6. An ammunition canister comprising:

a plastic outer housing, molded from sufficiently translucent plastic material to enable visual verification of a quantity of ammunition rounds disposed in the canister, said plastic outer housing having interior surfaces for controlling movement of ammunition rounds therein;

plastic sprocket means, comprising a drive sprocket and an idler sprocket which are identical in size and shape, for moving the ammunition rounds within the canister;

spring means for applying torque to said drive sprocket;

spring housing means for mounting said spring means to said plastic outer housing; and

crank means for tensioning said spring means.

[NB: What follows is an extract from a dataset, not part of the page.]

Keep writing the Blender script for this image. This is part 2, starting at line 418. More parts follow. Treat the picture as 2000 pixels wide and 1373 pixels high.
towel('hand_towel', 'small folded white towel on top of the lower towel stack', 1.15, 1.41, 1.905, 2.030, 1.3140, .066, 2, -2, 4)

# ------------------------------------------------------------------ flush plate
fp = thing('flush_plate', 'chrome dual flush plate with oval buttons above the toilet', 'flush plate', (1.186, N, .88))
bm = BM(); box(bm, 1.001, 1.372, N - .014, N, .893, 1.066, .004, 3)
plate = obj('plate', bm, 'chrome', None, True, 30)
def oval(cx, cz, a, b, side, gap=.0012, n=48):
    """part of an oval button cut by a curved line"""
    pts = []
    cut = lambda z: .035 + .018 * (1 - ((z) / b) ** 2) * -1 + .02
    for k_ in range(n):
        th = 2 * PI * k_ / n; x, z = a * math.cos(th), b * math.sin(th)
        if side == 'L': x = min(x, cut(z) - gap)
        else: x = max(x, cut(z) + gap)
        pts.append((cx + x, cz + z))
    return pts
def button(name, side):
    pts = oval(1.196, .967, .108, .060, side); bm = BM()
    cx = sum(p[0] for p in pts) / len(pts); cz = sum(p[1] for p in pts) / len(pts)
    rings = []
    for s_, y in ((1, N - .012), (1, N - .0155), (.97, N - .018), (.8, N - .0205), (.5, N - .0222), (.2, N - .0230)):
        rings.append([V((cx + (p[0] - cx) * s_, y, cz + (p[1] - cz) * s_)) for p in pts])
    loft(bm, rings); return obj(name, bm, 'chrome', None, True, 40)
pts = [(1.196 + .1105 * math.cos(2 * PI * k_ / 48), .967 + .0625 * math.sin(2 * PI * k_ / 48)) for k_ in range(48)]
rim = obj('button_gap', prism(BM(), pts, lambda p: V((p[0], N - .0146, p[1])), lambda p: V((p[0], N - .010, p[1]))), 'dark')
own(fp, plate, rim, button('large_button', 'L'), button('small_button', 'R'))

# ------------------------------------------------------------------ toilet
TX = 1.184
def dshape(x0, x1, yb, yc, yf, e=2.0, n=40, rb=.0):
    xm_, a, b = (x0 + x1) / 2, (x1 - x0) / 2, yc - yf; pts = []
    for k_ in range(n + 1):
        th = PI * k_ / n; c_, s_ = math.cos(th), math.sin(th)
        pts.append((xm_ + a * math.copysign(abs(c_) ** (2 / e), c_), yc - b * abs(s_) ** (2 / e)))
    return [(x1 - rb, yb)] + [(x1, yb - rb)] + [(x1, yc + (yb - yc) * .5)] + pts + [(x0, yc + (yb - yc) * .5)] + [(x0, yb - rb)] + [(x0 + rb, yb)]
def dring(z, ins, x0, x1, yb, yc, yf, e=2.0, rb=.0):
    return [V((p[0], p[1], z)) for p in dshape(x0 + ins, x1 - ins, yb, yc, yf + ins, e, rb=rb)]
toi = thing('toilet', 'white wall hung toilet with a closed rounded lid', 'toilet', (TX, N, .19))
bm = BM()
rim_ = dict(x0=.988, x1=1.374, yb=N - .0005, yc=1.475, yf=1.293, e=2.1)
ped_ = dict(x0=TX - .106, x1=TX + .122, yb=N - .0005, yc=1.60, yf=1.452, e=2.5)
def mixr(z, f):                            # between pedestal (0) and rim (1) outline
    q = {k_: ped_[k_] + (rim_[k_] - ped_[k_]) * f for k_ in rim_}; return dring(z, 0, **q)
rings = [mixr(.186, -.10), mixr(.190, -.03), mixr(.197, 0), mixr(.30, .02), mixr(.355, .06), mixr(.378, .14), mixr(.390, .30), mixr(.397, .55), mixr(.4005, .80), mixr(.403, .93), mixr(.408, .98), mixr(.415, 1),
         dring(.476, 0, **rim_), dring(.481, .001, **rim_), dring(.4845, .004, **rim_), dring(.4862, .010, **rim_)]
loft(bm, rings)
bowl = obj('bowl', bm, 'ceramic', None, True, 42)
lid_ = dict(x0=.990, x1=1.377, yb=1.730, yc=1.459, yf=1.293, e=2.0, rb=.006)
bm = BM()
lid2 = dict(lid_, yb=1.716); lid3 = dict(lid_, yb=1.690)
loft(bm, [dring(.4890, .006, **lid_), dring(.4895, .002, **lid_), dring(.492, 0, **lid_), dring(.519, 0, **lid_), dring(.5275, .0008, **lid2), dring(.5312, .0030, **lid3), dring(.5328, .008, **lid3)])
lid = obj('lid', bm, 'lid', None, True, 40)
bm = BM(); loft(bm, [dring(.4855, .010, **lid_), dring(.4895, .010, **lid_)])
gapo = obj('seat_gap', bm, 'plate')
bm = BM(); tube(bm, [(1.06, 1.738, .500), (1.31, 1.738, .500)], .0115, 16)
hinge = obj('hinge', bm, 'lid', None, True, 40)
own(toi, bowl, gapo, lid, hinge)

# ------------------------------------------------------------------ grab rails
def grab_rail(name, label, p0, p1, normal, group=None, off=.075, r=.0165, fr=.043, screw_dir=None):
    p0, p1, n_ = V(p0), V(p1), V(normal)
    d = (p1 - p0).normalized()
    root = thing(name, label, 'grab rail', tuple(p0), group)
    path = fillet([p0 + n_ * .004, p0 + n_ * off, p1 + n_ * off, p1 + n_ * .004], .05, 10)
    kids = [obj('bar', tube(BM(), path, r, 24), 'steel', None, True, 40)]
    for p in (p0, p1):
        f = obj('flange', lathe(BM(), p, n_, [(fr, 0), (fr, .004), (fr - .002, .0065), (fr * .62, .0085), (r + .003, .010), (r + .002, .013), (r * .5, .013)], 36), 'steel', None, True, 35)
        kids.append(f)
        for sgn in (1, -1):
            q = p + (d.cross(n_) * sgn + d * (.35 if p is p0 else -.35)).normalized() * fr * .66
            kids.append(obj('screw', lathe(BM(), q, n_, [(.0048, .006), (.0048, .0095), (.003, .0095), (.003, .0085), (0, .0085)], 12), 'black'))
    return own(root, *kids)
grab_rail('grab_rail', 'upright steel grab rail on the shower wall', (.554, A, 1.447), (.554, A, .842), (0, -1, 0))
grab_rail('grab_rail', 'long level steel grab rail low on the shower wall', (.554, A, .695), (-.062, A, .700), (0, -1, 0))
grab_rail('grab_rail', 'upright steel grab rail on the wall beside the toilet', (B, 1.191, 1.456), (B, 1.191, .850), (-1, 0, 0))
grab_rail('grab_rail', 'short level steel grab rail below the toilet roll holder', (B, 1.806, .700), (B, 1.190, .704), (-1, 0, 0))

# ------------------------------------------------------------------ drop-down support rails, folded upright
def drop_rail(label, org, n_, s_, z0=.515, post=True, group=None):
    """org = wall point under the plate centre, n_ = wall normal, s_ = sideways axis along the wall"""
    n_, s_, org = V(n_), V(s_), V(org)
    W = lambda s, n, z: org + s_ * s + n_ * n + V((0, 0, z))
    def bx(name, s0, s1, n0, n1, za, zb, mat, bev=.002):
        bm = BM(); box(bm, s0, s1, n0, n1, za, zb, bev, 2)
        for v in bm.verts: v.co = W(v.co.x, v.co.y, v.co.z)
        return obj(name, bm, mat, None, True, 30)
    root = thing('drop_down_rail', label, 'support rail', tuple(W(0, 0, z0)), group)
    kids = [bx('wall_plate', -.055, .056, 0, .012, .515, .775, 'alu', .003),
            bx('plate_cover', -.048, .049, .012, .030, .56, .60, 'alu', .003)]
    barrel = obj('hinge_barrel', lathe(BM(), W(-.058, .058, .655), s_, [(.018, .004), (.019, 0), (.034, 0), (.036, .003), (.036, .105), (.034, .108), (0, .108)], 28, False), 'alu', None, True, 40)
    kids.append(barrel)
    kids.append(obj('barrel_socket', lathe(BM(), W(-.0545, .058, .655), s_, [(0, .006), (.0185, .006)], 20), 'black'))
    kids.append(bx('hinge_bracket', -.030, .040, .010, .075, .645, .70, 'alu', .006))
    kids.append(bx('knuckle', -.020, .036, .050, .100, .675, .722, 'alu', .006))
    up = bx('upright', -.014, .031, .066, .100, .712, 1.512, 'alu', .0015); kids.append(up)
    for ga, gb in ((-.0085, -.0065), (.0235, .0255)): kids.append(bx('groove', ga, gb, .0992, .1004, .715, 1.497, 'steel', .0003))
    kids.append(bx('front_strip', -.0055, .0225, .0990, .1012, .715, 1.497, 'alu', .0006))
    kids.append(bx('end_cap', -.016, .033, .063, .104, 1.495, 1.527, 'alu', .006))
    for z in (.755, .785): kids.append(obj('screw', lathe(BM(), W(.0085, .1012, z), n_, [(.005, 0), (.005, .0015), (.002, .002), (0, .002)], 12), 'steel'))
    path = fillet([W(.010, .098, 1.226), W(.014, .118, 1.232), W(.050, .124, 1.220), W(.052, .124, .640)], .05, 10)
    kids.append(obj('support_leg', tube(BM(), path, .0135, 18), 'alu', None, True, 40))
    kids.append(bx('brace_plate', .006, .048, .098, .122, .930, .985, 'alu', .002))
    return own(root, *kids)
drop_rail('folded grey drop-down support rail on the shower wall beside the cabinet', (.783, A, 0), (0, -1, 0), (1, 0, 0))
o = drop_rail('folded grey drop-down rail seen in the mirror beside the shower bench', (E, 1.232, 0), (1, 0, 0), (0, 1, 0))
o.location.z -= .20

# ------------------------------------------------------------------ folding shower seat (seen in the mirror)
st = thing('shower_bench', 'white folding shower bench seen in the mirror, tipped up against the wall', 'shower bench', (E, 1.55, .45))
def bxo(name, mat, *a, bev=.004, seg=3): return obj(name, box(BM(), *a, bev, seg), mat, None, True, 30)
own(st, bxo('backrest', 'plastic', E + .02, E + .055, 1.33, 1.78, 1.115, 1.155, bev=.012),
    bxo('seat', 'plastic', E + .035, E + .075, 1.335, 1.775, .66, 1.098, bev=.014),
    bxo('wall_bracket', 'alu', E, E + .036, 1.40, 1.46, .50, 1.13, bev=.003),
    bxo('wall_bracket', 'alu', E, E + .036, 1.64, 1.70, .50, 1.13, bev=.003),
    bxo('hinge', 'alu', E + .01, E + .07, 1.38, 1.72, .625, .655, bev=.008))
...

7. An ammunition canister comprising:

a plastic outer housing, molded from a sufficiently translucent plastic material to enable visual verification of a quantity of ammunition rounds disposed in the canister, and said plastic outer housing having interior surfaces for controlling movement of ammunition rounds therein;

plastic sprocket means, comprising a drive sprocket and an idler sprocket, for moving the ammunition rounds within the canister;

spring means for applying torque to said drive sprocket;

plastic spring housing means for mounting said spring means to said plastic outer housing;

crank means for tensioning said spring means; and

a plastic non-detachable cover and means enabling permanent assembly with said plastic outer housing, said cover being hinge-mounted to said plastic outer housing and having integrally molded thereinto latch means for engaging said plastic outer housing in order to lock the cover over an ammunition exit port.

8. The ammunition canister according to claim 7 wherein the outer housing, sprockets, spring housing means and cover are all formed from one type of plastic material.

9. The ammunition canister according to claim 8 further comprising plastic locking pawl means for preventing inadvertent ejection of ammunition rounds when the spring means is tensioned and the cover is in an open position.